Contract compliance is an often overlooked facet of doing business, but the financial impact can be significant. Oftentimes, an organization is glad that the deal has been executed, but has not adequately planned on how the terms and conditions will be monitored. Awareness of potential issues is typically triggered by a material financial impact or if the reporting process has unexpectedly changed. Being cognizant of these issues is critical as they may have an adverse impact on your profitability.

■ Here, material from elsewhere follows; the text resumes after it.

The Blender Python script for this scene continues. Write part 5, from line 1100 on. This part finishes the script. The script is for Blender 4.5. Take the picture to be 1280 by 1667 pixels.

Businesses must be more attentive in monitoring the compliance of third-party contractual relationships. All companies should develop a formal contract review strategy to monitor compliance and ensure your partners are living up to the agreements. However, it is also beneficial to bring in an outside advisor to perform an investigation if you suspect any current or past contractual issues. This process evaluates each of your third-party agreements, details any noncompliance, quantifies any monetary findings and helps to induce future compliance and rectify any issues moving forward.

Overcharges or underpayments coupled with applicable interest and penalties related to noncompliance can result in substantial dollars recovered by this review. In many contracts, audit clauses dictate that if monetary findings exceed a certain percentage, the cost of the investigation shifts to the third party.

Every business is different, and third-party contracts are often unique and complex. With the volume of third-party relationships that many businesses maintain, you must have a process and controls in place to monitor contract compliance. Implementing proactive measures and undergoing periodic contractual compliance investigations helps ensure that your business partners are in compliance, and they are meeting their financial obligations to you.